(La) Horde – Marry Me in Bassiani
Voilà une rentrée tonitruante pour (La) Horde : d’abord leur nouvelle création Age of Content pour le Ballet national de Marseille, présentée à la Biennale de la Danse. Puis la recréation d’une pièce phare de leur répertoire, Marry Me in Bassiani (2019), qui révéla le collectif au grand public et leur offrit une visibilité internationale. Construite avec les danseuses et danseurs géorgiens de l’Ensemble Iveroni, Marry Me in Bassiani est une œuvre baroque et sur-vitaminée, qui déroule un tourbillon virevoltant ancré dans les danses folkloriques géorgiennes. Le tout interprété par un groupe virtuose mis en scène par (La) Horde, mais qui se limité à être un divertissement de luxe.
Marry Me in Bassiani… Rien que le titre de la dernière création de (La) Horde est déjà un voyage. Même si la feuille de salle nous apprend que Bassiani n’est pas une ville ou un quartier, mais le nom d’un club underground de Tbilissi (capitale de la Géorgie). Rendez-vous de la communauté LGBT et de certains opposants politiques, le Bassiani, qui signifie « bassiste », est régulièrement surveillé par les autorités et a subi quelques descentes de police. Voilà pour le contexte dont on comprend qu’il ait attiré Marine Brutti, Jonathan Debrouwer et Arthur Harel, le trio à la base de (La) Horde, soucieux de raconter le monde d’aujourd’hui dans leurs créations. Même si le point cardinal de ce spectacle reste avant tout l’Ensemble Iveroni, groupe folklorique géorgien qui porte haut et beau la danse traditionnelle de leur pays.
Le rideau ouvert s’impose dès l’entrée dans le théâtre, avec une scénographie monumentale et une rythmique lancinante répétée à l’envi.
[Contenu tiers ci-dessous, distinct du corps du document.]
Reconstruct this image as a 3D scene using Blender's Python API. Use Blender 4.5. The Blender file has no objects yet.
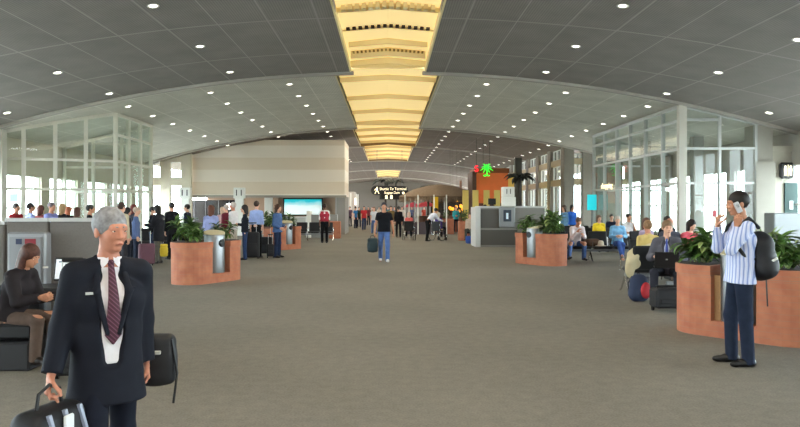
import bpy, math, random
import numpy as np
from mathutils import Vector, Matrix
random.seed(7)
rng = np.random.default_rng(7)
C = bpy.context.scene.collection
PI = math.pi
F, CX, HY, EYE = 700.0, 388.0, 208.0, 1.6

def wx(px, d):            # lateral metres of a bearing at depth d
    return (px - CX) / F * d

# ---------------------------------------------------------------- materials
def lin(h):
    if isinstance(h, str):
        h = h.lstrip('#'); c = [int(h[i:i+2], 16)/255 for i in (0, 2, 4)]
    else: c = list(h)
    return tuple((x/12.92 if x <= .04045 else ((x+.055)/1.055)**2.4) for x in c) + (1,)
MATS = {}
def mat(name, col='808080', rough=.6, metal=0, emit=None, es=1.0, noise=0, nscale=8, bump=0, spec=.4):
    if name in MATS: return MATS[name]
    m = bpy.data.materials.new(name); m.use_nodes = True
    nt = m.node_tree; b = nt.nodes['Principled BSDF']
    c = lin(col)
    b.inputs['Base Color'].default_value = c
    b.inputs['Roughness'].default_value = rough
    b.inputs['Metallic'].default_value = metal
    b.inputs['Specular IOR Level'].default_value = spec
    if emit:
        b.inputs['Emission Color'].default_value = lin(emit)
        b.inputs['Emission Strength'].default_value = es
    if noise or bump:
        tc = nt.nodes.new('ShaderNodeTexCoord'); n = nt.nodes.new('ShaderNodeTexNoise')
        n.inputs['Scale'].default_value = nscale; n.inputs['Detail'].default_value = 4
        nt.links.new(tc.outputs['Object'], n.inputs['Vector'])
        if noise:
            r = nt.nodes.new('ShaderNodeValToRGB')
            r.color_ramp.elements[0].position = .3; r.color_ramp.elements[1].position = .7
            r.color_ramp.elements[0].color = tuple(max(0, x*(1-noise)) for x in c[:3]) + (1,)
            r.color_ramp.elements[1].color = tuple(min(1, x*(1+noise)) for x in c[:3]) + (1,)
            nt.links.new(n.outputs['Fac'], r.inputs['Fac']); nt.links.new(r.outputs['Color'], b.inputs['Base Color'])
        if bump:
            bp = nt.nodes.new('ShaderNodeBump'); bp.inputs['Strength'].default_value = bump; bp.inputs['Distance'].default_value = .01
            nt.links.new(n.outputs['Fac'], bp.inputs['Height']); nt.links.new(bp.outputs['Normal'], b.inputs['Normal'])
    MATS[name] = m
    return m
class NG:
    """little node-graph writer for procedural colour"""
    def __init__(s, m): s.nt = m.node_tree; s.b = s.nt.nodes['Principled BSDF']
    def new(s, t): return s.nt.nodes.new(t)
    def L(s, a, b): s.nt.links.new(a, b)
    def math(s, op, a, b=None, c=None):
        n = s.new('ShaderNodeMath'); n.operation = op
        for i, v in enumerate((a, b, c)):
            if v is None: continue
            if isinstance(v, (int, float)): n.inputs[i].default_value = v
            else: s.L(v, n.inputs[i])
        return n.outputs[0]
    def xyz(s):
        tc = s.new('ShaderNodeTexCoord'); sp = s.new('ShaderNodeSeparateXYZ'); s.L(tc.outputs['Object'], sp.inputs[0])
        return tc.outputs['Object'], sp.outputs[0], sp.outputs[1], sp.outputs[2]
    def line(s, v, period, w):   # 1 on a thin line every period
        f = s.math('FRACT', s.math('DIVIDE', v, period))
        return s.math('LESS_THAN', f, w/period)
    def mix(s, fac, a, b):
        n = s.new('ShaderNodeMix'); n.data_type = 'RGBA'
        if isinstance(fac, (int, float)): n.inputs[0].default_value = fac
        else: s.L(fac, n.inputs[0])
        for i, v in ((6, a), (7, b)):
            if isinstance(v, tuple): n.inputs[i].default_value = v
            else: s.L(v, n.inputs[i])
        return n.outputs[2]
    def noise(s, vec, scale, detail=3):
        n = s.new('ShaderNodeTexNoise'); n.inputs['Scale'].default_value = scale; n.inputs['Detail'].default_value = detail
        s.L(vec, n.inputs['Vector']); return n.outputs['Fac']
    def ramp(s, fac, lo, hi, p0=.35, p1=.65):
        r = s.new('ShaderNodeValToRGB'); e = r.color_ramp.elements
        e[0].position = p0; e[1].position = p1; e[0].color = lo; e[1].color = hi
        s.L(fac, r.inputs['Fac']); return r.outputs['Color']
    def col(s, c): s.L(c, s.b.inputs['Base Color'])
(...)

Il y a déjà du monde sur scène avant que ne débute l’histoire. Qui sont ses gens nonchalamment assis ? Des invités de la noce, alors que la mariée arrive grimpant sur un comptoir, recroquevillée avant de se déployer, vêtue d’une longue robe brillante qui ressemblerait presque à une cotte de mailles. Un écho à la statue monumentale du cavalier en armure qui domine le plateau. On est déjà ailleurs, dans un autre monde, fasciné par cette altérité qui balance entre réel et onirisme. Se met alors en place un ballet dans le ballet, une première longue séquence qui nous donne à voir l’excellence de l’Ensemble Iveroni. Dans une chorégraphie vibrante, mise au point par le maître de ballet Kakhaber Mchedlidze, les quatorze danseuses et danseurs mettent leur technique irréprochable au service d’une succession de solos, duos et ensembles. Les hommes percutent le sol avec force, les femmes soignent les lignes des bras. Il y a là des citations manifestes au langage académique qui reste l’alpha et l’oméga de tout danseur et toute danseuse dans la sphère ex-soviétique.
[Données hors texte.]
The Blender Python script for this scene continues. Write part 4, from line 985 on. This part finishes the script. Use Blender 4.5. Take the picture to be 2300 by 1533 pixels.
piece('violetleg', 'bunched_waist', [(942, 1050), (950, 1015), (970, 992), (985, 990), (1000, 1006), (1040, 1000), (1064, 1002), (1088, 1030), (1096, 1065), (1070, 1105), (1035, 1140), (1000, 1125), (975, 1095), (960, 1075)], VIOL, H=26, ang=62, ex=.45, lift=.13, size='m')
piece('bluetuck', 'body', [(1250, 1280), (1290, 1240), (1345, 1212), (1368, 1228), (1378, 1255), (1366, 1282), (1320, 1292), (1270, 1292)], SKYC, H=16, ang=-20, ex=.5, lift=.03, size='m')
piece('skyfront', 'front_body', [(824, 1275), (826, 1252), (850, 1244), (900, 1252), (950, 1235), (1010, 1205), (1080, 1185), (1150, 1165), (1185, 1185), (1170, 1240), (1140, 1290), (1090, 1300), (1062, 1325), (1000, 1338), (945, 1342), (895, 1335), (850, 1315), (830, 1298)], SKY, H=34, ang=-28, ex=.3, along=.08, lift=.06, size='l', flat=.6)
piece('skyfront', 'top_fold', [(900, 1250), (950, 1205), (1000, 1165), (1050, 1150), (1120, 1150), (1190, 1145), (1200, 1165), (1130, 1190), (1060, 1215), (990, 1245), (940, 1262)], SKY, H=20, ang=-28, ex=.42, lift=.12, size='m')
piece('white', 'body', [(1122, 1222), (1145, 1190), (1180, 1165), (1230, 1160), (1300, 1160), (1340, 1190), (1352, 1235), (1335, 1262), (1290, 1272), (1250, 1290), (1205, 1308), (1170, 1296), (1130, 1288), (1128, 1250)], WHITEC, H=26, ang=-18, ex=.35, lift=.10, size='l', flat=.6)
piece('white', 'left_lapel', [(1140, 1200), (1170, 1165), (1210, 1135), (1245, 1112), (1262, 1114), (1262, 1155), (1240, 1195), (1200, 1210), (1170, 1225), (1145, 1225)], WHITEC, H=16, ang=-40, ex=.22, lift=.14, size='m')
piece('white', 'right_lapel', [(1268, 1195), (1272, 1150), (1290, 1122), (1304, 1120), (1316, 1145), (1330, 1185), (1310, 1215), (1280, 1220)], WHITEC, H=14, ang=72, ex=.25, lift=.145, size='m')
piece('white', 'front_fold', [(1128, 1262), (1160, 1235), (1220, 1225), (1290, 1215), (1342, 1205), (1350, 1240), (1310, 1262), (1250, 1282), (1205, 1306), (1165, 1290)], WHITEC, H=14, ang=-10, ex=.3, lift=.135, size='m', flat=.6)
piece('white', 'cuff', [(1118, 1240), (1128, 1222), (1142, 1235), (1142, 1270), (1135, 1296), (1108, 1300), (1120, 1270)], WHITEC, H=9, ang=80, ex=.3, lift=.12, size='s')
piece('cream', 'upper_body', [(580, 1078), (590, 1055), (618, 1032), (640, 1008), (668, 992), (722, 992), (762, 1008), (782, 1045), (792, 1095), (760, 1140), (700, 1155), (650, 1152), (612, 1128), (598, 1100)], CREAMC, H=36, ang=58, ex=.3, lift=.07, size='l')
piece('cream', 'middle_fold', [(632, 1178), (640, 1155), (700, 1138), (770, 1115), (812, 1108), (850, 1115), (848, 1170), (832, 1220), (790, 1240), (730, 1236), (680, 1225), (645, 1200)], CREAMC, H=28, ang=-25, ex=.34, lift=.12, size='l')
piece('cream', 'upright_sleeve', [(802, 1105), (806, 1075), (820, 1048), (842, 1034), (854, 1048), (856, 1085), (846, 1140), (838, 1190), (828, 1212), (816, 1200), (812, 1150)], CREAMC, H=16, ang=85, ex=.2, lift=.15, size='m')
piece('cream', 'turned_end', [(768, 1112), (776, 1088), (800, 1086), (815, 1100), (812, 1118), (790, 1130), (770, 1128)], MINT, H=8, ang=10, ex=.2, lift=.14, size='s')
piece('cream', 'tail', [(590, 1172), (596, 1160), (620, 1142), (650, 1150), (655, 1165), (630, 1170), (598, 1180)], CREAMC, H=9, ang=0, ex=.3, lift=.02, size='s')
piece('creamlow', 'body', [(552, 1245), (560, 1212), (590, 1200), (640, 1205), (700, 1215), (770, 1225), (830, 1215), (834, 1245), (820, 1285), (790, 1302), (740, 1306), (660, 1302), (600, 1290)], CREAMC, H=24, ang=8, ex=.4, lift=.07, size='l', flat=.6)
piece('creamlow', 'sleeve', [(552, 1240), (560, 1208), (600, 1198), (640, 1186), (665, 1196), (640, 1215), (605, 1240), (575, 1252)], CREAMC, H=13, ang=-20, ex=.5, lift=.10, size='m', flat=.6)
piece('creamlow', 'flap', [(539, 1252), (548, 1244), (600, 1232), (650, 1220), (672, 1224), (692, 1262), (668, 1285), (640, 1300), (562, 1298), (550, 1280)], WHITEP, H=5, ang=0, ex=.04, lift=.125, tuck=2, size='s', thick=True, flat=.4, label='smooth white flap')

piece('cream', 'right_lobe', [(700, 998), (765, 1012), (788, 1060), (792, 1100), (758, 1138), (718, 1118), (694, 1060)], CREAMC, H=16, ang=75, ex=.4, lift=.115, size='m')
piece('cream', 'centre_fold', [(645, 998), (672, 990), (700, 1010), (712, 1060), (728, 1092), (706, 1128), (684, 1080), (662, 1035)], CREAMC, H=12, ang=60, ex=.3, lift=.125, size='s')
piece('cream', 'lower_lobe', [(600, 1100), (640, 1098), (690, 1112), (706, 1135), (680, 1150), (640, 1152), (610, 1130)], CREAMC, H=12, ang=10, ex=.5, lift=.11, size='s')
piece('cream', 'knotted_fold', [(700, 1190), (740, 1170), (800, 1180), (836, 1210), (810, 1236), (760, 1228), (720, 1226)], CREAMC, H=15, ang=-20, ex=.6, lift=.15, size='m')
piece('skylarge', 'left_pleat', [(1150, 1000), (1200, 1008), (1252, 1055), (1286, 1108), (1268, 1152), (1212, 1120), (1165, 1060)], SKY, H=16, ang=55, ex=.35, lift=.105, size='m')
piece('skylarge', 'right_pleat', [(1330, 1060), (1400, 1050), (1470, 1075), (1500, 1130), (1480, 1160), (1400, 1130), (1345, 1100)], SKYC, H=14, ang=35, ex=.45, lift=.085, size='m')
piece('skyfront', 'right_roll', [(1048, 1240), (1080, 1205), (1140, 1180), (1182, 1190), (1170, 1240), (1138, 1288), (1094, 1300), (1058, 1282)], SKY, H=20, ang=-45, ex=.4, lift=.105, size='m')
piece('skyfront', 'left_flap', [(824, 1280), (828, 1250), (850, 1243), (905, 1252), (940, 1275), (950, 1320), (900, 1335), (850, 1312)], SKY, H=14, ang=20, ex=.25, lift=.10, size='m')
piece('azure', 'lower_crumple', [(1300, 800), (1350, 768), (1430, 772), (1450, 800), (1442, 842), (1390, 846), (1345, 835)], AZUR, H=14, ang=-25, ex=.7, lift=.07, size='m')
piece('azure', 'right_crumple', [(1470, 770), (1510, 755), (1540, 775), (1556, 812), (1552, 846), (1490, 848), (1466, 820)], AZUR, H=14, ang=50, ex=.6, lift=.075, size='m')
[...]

Mais après cette superbe entrée en matière, l’harmonie qui transparaissait vole en éclats. La mariée se rebelle, grimpe sur la statue du cavalier et lui ôte la tête, portée par le groupe. Scène étonnante d’une grande beauté plastique qui inaugure un épisode plus lent, plus long et pas totalement abouti. Le spectacle pourrait nous conduire dans une forme de danse théâtre comme la feuille de salle nous en fait la promesse. On en reste aux prémisses, à des évocations subreptices assez réussies mais sans grand enjeu. Après la force des danses du premier acte, l’on se retrouve ainsi quelque peu démuni : où veut-on nous emmener ? On cherche en vain l’énergie de la révolte que l’on nous avait promise. L’écriture manque alors de profondeur et de subtilité.
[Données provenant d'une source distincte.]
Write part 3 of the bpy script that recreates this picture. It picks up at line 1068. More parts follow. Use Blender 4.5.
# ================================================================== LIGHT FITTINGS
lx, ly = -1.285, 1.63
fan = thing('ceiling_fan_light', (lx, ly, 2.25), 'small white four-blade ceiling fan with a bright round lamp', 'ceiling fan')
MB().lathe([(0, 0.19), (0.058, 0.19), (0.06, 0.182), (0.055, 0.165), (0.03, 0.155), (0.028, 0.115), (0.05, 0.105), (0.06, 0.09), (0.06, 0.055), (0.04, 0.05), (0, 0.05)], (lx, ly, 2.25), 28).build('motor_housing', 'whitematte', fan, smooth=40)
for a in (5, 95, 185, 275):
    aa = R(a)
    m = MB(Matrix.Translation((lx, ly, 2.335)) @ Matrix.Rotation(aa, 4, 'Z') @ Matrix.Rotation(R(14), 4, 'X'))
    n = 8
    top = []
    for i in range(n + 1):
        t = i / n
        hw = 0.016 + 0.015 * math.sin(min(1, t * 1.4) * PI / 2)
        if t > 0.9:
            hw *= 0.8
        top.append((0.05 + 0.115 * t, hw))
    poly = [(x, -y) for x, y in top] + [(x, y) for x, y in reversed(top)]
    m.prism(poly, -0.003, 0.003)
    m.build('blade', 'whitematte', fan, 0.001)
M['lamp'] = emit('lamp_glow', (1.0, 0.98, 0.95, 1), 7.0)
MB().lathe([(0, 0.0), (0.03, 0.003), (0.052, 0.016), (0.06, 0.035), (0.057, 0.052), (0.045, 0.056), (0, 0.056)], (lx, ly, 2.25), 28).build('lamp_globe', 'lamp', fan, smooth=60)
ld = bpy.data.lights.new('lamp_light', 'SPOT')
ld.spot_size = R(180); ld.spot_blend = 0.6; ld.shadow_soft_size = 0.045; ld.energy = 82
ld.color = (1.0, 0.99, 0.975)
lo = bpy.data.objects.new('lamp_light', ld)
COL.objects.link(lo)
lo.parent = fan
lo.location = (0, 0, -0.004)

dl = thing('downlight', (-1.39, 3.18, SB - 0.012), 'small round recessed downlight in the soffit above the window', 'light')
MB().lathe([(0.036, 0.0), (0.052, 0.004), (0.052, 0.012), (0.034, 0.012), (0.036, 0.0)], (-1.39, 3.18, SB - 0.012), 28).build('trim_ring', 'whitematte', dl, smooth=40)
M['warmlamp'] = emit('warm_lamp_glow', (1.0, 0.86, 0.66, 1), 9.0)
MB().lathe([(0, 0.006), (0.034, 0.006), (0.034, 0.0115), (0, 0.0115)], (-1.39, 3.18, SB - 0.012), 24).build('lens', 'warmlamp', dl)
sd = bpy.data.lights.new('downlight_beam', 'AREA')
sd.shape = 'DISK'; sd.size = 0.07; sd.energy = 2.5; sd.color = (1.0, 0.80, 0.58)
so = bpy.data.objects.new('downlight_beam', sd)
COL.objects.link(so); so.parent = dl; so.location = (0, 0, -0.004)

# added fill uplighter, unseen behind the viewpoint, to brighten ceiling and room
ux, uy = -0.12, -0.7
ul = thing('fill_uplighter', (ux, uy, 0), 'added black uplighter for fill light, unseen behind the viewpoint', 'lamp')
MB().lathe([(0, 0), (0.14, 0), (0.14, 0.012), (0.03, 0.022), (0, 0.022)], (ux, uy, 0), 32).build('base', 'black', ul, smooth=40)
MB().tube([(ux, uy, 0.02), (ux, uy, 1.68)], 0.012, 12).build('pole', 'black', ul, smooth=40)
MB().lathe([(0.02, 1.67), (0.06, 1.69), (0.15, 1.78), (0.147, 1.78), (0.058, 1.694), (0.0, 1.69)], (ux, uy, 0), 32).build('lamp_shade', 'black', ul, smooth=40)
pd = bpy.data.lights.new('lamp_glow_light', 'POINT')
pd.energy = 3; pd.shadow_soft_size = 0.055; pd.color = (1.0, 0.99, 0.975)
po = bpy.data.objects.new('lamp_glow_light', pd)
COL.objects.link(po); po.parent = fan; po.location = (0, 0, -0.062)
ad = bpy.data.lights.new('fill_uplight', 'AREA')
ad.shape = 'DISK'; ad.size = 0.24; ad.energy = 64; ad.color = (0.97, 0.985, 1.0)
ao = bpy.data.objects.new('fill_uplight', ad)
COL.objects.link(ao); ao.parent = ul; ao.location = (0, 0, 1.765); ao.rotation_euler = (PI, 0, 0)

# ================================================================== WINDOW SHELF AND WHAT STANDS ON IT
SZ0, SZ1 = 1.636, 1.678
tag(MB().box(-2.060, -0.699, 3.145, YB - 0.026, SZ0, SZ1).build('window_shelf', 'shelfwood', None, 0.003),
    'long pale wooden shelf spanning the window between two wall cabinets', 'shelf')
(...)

Le dernier acte revient sur les terres de la danse folklorique géorgienne. Le groupe retrouve l’esprit ludique et débridé du début et réveille la salle qui s’était quelque peu assoupie. Le final se décline en feu d’artifice avec une série de courses de jardin à cour pour revenir en tournant à toute allure, imitant les derviches tourneurs. Tout cela est fort divertissant, regorge d’énergie et ne manque pas d’inventivité. Mais il y a comme un goût de trop peu et l’absence d’un vrai récit chorégraphique. Restent les points forts des mises en scène de (La) Horde : des décors qui en imposent et nous font voyager, avec un sens inouï du monumental qui en jette et un talent pour organiser de larges groupes. Ce goût aussi de ne jamais s‘enfermer dans un style mais de proposer une fusion des vocabulaires qui est salutaire.
Marry Me in Bassiani de (La) Horde (Marine Brutti, Jonathan Debrouwer, Arthur Harel) et l’Ensemble Iveroni . Jeudi 12 octobre 2023 au Théâtre de la Ville-Sarah Bernhardt.